ヘッドライトの先に「人の足」が見えたから。
彼は同時にブレーキを踏んだ。
タイヤが高い音を立てる。
あたしはやってしまったと思った。もちろん彼も同じだったと思う。
が、来ると思った衝撃は起こらず、何事もなく車は止まった。
シートベルトしてなければちょっと頭をぶつけたかも。
「あれ?」
彼が辺りを見回す。
何もなかった。
「見間違いかな?」
あたしもちょっと周りを見回したら、一瞬目の端に入ったバックミラーに初老の男の人が映った。
あたしは思わず後ろを振り向いたけどそこには誰もいない。
バックミラーは運転手席とその後ろを映している。
もちろんその時点でいつものように車の室内がバックミラーには映っている。
「大丈夫?」
車を路肩に寄せながら彼があたしに聞くけど、あたしも一度にいろんなことが起きてちょっと混乱してしまい、しばらくなんて答えていいのかわからないでいた。
「大丈夫だけど。」とあたしがなんとか返すと同時に彼は車の外に出た。
あたしも続けて車から降りる。
しばらくして後ろから車が通ったけど左手は海岸、右手は防砂林というか腰の高さの藪であることはわかった以外特に何もない。
動物を轢いたのならなにか衝撃があってもいいんだけどそれもなかったし道に何かの跡があったわけでもない。
あたしはそれよりも車の方が気になっていた。
「しょうがない。たぶん気のせいだ。帰ろう。」
彼はそういって再び車に乗り込むのをみてあたしも助手席に乗りこむ。
なんとなく気味が悪い気はした。
そうして寮までの間あたしたちは黙ったまま。
彼にとってみればもしかしたら事故を起こしたかもしれないという緊張もあったろうし。
やっと寮について
「今日はありがとう。」と声をかけると
「こちらこそごめん。」と返してくれた。
「別になんでもなかったから。」といっても、弱弱しく笑うだけ。
あたしは車を降りて寮の玄関に立つと彼はそのまま車をだした。
あたしは玄関に入る前に車のほうを振り返ってみたけど、もう車は見えなくなってしまっていた。
その後彼はどうしたかというと、特に何があったということもなく普通に過ごしている。と思う。

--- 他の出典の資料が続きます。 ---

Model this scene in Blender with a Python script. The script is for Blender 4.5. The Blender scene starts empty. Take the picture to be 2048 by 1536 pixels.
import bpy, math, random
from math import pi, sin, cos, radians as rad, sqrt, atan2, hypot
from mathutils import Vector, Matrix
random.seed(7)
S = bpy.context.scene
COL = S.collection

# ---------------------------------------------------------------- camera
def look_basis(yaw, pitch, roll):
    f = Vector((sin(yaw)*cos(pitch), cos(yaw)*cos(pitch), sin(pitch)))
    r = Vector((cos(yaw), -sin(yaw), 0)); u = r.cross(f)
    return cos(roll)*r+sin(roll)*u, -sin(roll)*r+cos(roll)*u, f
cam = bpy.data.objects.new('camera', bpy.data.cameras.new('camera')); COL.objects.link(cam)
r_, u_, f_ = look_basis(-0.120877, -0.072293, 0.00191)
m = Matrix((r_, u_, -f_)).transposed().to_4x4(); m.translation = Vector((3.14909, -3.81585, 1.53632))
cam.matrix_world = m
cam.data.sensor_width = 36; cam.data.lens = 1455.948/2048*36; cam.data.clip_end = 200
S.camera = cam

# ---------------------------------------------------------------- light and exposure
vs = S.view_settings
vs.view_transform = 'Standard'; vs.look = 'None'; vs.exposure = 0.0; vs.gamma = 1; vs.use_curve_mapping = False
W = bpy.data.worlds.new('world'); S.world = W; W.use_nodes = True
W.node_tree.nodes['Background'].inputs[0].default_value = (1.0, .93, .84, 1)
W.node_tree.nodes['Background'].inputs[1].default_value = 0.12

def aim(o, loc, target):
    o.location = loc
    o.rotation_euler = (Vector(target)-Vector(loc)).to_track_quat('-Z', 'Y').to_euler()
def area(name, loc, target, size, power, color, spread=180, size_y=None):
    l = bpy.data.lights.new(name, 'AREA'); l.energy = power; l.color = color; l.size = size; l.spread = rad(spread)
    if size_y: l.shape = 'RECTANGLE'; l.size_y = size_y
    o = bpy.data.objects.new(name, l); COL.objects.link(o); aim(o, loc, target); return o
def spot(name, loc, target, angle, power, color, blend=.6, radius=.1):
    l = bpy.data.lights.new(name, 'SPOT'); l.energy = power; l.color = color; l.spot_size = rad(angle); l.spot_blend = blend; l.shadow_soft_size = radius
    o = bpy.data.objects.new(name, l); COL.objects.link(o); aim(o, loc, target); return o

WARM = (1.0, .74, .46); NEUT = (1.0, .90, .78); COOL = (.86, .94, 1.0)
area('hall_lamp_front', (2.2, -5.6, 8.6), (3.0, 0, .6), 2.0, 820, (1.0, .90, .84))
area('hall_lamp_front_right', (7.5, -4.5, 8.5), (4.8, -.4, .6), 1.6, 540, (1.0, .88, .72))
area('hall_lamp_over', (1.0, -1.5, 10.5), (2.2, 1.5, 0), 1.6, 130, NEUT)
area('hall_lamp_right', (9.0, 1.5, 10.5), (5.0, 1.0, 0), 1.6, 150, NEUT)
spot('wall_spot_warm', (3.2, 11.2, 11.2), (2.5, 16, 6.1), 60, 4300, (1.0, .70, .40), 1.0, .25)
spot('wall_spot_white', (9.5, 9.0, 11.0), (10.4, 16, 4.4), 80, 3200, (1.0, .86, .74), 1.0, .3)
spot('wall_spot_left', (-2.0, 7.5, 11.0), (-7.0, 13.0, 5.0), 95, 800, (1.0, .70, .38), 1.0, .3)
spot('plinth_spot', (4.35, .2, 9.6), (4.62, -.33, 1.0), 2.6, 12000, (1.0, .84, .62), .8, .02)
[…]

というのもすでに彼には新しい彼女がいて結婚してしまったので。
その後日談という感じだけど
あの白い車はしばらくして事故って廃車にしたみたい。
事故そのものはたいしたことではなく追突のもらい事故。
彼もちょっとムチウチ症があったけどそれくらい。
その後彼とは話も合わなくなって、何もないまま彼に彼女ができてそれっきり。
でも、新しい彼女とその車にしばらく乗っていたみたいだけど
後部座席にまだだれかが乗っているみたいだった。
というのもあたしはその光景を何度も見ていたから。
でもおそらくそれは「ただそこにいる」だけのようなものだったんだろうと思う。
よく怪談話とかでそれで気が狂ったとかいうこともなかったし。
気のせいと思えばそう思えることもできる。
なぜそう思うようになったのかは今度書き込んでみようと思う。
でもいまだによくわからないのはあの時の「人の足」。
あの時あたしには足だけが見えて他は何も見えなかった。
それまでは大抵の場合全身が見えるか、なにかぼおっとした空気のような塊しか見たことなかっただけに部分的に見えることは初めてだったので。
でも考えてみるとあの場所の近くに火葬場があったのは何か関係しているのかなーと思ってみたり。